Não apenas de dramas juvenis vive “Uma Colônia”, pelo contrário. Como o título sugere, questões culturais importantes serão atraídas para o centro da trama. Mylie, a adolescente que tenta ser invisível na escola, constrói uma relação de amizade com Jimmy (Jacob Whiteduck-Lavoie), descendente do povo originário Abenaki. Sua forma de lidar com o preconceito dos colegas faz com que a protagonista repense toda essa necessidade de anulação que ela acredita possuir. É interessante como o roteiro não se priva de tirar de pedestais qualquer pessoa ali representada. Mesmo sensibilizados e nos colocando ao lado de Mylie e Jimmy somos obrigados a condenar xenofobias e machismos perpetrados pelos dois em determinados momentos.

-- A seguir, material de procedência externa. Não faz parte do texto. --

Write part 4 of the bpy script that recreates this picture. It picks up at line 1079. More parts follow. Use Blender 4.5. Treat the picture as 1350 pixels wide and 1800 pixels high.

Entendendo que a tática do adolescente é chocar e o desejo de ofensa supera qualquer bom senso que eles possuem, “Uma Colônia” nos vende vários perdões por conta das boas intenções daqueles humanos imperfeitos. Há uma ligeira abordagem sobre a ausência da referência masculina a partir do pai vivido por Robin Aubert. Porém, não há espaço para outra ampliação no leque de questões, deixando certas pontas soltas. A educação cívica escolar que se baseia na visão colonialista dos povos indígenas consegue ter força a partir de uma cena na sala de aula bem forte com Jimmy se negando a ouvir a leitura de trechos do livro de História. Uma saída inteligente para que esse arco pudesse ser fechado com mais eficiência.

Na construção metafórica de que não somos obrigados a pintar os desenhos respeitando as linhas que o traçam, “Uma Colônia” se socorre da metade em diante a uma narrativa mais clássica, criando sequências que isolam pontos como o auto-flagelo adolescente, a sororidade feminina e a carência afetiva dos irmãos mais novos para fazer valer suas teses. Uma obra que se faz respeitável em muitos aspectos, mesmo que o empilhamento de assuntos não permita um aprofundamento dos pontos focais. Só que “Coringa” também faz isso e muita gente eleva a obra a um clássico instantâneo. Resta saber se Geneviève Dulude-De Celles, uma cineasta que parece já ter encontrado seu estilo, conseguirá avançar em sua carreira. Fica a curiosidade e a torcida para que ela permaneça no radar de grandes festivais e mostras.